What’s your favourite place to shoot?

I suppose it would have to be London, Soho maybe, where we are now. Although it’s no longer how it used to be. I’ve probably taken more photographs here than almost anywhere other than Los Angeles. I like it there because you’ve always got the Sun, you don’t have to get a studio.  

Who are your favourite photographers?

Anton Corbijn, Vivian Maier, Richard Avedon. I think David Bailey is a great photographer, if it wasn’t for him I might never become a photographer, because I think I was inspired by his photos of Eastenders, for The Sunday Times magazine in ‘66. I’ve still got that magazine, I had since that time!

What would you like to do now?

Well, really I still like to do the same thing that I’ve ever done, I don’t go to clubs very much and because of my age I am a little bit more circumspective about how I approach people and what I do, but I’m still very keen on photography… It’s a little bit more difficult, the older you get it’s more harder to go up to young people in the streets. I still do it if I really want to, but nowadays I have to focus on events where other photographers are gonna be.

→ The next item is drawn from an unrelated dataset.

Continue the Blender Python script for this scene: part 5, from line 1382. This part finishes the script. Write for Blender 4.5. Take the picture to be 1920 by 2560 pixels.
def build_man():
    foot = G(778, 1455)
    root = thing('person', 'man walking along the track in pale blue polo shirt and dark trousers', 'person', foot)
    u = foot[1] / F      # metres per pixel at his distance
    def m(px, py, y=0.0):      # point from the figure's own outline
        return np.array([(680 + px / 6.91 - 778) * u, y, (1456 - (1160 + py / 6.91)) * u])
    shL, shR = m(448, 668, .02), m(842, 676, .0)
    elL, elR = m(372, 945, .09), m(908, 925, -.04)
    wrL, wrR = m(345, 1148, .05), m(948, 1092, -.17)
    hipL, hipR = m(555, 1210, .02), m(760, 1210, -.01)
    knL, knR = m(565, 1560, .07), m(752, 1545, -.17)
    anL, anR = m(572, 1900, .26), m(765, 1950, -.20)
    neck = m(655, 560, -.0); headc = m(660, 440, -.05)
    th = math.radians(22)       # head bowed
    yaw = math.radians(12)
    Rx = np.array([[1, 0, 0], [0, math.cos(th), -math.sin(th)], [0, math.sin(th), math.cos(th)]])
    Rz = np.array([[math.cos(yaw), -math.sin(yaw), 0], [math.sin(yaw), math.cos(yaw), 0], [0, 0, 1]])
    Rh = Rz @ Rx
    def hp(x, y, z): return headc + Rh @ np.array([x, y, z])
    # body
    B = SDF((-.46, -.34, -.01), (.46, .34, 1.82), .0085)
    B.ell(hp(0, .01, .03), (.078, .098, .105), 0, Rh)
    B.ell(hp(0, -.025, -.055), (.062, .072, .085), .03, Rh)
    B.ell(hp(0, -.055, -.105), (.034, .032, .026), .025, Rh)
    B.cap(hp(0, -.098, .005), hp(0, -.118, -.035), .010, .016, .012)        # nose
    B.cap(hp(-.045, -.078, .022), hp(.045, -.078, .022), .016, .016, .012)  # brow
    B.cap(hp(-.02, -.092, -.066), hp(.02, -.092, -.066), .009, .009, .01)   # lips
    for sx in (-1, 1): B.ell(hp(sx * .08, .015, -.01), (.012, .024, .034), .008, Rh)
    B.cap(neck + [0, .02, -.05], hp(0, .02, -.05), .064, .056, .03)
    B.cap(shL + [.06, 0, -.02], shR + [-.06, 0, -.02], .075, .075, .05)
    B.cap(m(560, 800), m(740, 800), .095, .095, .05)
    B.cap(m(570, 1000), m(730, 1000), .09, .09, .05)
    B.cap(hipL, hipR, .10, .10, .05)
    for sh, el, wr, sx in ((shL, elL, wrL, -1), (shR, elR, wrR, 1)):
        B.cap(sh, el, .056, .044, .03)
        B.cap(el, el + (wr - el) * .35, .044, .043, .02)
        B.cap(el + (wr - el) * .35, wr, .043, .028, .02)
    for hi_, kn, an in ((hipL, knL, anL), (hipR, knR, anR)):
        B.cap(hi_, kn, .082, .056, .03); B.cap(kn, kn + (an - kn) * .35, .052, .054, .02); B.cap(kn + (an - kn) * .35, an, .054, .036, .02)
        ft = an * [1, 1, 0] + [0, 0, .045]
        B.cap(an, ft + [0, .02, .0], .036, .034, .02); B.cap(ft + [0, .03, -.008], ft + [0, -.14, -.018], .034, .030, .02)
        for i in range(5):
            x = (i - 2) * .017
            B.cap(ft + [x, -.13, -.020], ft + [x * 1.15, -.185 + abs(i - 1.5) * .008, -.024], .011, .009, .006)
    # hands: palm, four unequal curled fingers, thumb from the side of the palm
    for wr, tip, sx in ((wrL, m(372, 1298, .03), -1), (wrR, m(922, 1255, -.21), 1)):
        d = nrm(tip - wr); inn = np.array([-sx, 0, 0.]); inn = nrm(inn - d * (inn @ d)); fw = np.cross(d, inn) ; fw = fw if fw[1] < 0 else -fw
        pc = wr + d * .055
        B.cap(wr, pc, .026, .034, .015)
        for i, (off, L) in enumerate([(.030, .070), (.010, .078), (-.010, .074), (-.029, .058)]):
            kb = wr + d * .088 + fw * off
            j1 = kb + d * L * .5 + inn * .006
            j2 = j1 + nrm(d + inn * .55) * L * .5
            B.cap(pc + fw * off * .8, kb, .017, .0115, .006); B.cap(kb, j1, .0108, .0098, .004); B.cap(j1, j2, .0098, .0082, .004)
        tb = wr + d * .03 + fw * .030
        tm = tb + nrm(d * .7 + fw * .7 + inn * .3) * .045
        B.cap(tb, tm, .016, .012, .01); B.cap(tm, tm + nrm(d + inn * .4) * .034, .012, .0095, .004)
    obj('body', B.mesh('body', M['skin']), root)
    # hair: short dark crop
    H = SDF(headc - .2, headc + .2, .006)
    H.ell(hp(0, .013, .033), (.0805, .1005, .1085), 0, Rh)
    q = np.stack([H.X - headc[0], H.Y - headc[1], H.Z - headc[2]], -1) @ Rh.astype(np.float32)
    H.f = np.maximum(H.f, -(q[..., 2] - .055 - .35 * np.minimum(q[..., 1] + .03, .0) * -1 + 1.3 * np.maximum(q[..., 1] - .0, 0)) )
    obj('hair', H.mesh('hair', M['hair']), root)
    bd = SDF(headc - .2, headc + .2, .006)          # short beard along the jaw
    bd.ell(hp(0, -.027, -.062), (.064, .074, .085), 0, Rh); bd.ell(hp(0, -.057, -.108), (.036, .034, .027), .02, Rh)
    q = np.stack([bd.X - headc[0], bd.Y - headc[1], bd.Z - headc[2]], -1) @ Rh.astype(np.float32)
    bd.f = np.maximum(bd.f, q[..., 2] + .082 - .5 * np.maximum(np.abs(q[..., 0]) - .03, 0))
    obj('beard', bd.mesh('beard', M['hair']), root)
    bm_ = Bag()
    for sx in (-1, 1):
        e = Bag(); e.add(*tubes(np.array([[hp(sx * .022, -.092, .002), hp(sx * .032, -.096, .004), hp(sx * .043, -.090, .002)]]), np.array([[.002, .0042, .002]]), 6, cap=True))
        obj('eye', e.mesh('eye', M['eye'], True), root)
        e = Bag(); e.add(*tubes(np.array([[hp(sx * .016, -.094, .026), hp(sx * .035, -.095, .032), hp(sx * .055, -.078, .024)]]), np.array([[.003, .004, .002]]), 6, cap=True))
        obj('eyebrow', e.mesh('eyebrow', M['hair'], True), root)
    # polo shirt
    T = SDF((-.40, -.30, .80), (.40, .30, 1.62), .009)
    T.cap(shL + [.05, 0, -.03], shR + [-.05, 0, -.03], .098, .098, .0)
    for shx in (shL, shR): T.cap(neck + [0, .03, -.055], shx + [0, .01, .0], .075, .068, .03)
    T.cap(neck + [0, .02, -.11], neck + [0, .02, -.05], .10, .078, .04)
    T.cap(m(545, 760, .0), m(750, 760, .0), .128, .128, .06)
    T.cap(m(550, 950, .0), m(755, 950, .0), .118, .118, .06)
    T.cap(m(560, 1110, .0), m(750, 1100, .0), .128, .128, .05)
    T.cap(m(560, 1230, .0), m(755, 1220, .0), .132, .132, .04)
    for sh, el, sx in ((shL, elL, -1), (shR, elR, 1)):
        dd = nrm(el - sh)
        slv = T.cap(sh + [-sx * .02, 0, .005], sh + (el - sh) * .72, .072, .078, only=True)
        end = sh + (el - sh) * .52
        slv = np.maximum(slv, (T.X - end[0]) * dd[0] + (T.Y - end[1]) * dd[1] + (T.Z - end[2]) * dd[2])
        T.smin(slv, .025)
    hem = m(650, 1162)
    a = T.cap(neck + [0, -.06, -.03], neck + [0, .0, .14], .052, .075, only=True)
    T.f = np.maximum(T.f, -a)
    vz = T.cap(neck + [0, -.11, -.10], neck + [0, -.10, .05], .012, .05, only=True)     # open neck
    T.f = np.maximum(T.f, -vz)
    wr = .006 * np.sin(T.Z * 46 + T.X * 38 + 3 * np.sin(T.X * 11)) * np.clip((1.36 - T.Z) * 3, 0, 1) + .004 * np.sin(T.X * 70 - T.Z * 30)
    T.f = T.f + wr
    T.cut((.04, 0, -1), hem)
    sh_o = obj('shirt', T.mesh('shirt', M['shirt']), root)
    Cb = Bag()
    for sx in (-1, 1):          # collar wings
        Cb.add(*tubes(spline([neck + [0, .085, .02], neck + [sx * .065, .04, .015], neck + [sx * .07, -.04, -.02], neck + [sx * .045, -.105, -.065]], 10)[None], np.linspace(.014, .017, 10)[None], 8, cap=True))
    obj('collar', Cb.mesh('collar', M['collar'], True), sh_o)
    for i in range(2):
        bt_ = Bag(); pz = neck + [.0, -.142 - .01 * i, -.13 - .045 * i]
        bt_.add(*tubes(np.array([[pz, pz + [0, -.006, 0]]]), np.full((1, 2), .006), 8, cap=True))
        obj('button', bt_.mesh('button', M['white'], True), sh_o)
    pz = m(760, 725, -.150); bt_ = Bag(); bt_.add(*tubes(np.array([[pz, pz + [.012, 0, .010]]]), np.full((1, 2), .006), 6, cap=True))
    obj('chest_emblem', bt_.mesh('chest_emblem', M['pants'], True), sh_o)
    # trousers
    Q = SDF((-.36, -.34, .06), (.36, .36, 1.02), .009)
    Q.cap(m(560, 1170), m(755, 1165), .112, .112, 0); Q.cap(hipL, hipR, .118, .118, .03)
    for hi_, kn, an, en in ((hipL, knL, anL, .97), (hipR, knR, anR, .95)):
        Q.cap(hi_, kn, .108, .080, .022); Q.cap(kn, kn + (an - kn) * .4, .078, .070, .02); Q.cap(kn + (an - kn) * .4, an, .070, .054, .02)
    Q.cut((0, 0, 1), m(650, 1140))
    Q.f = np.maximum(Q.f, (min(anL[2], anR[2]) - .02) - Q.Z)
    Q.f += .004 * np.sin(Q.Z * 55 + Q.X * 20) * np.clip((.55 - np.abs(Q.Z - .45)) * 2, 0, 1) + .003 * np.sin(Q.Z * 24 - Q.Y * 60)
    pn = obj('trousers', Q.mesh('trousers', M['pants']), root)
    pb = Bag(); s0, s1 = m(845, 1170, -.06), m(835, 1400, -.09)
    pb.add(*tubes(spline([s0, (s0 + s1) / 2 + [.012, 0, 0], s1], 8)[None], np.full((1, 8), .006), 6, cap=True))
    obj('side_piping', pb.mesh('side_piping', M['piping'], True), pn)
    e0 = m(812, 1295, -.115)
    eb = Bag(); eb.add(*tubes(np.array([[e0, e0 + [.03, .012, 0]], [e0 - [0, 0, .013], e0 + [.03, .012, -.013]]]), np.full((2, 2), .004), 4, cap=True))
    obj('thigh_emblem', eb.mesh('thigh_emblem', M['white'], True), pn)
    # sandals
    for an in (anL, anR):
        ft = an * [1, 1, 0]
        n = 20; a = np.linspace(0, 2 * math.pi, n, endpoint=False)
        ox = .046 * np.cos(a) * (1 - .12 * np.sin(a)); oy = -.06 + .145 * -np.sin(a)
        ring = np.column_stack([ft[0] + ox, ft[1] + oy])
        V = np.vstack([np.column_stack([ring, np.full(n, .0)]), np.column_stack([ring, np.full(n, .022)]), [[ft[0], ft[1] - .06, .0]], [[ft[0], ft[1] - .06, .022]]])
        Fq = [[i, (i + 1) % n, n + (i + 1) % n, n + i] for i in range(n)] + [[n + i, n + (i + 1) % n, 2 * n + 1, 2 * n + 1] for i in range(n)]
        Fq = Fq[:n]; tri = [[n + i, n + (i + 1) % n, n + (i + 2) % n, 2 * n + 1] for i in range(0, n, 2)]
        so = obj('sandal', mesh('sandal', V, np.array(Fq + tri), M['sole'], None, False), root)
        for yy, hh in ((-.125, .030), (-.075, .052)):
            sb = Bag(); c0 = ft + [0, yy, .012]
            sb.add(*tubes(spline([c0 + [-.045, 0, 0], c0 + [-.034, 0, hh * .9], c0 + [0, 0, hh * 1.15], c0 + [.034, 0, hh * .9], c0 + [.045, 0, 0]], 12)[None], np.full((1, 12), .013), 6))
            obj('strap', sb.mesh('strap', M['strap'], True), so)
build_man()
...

If it’s like Gay Pride or events like that, people expect photographers to be there and dress up and they expect to be photographed, so I’m happy to do that, but if I’m sneaking about Soho trying to photograph people now it can be a little bit harder. I suppose you gotta do it otherwise you may as well stay indoors and watch tv! But I’m a fashion photographer now anyway, so everything is laid out for me. I’m not interested in fashion but it’s just where work is.

Have you got some photos that you shot in the past and that you never published?

Yeah there’s thousands, but mostly stuff I haven’t scanned, mostly not very good. I have looked over stuff quite a lot, but I’m always finding stuff that I didn’t realized I had shot. Sometimes I haven’t seen the potential of photographs I’ve taken… And it might be good for one day and then another day I might not see it. I was always looking for one photograph, so I don’t have a lot of different types of photographs, I’ve got always a lot of versions of the same photograph.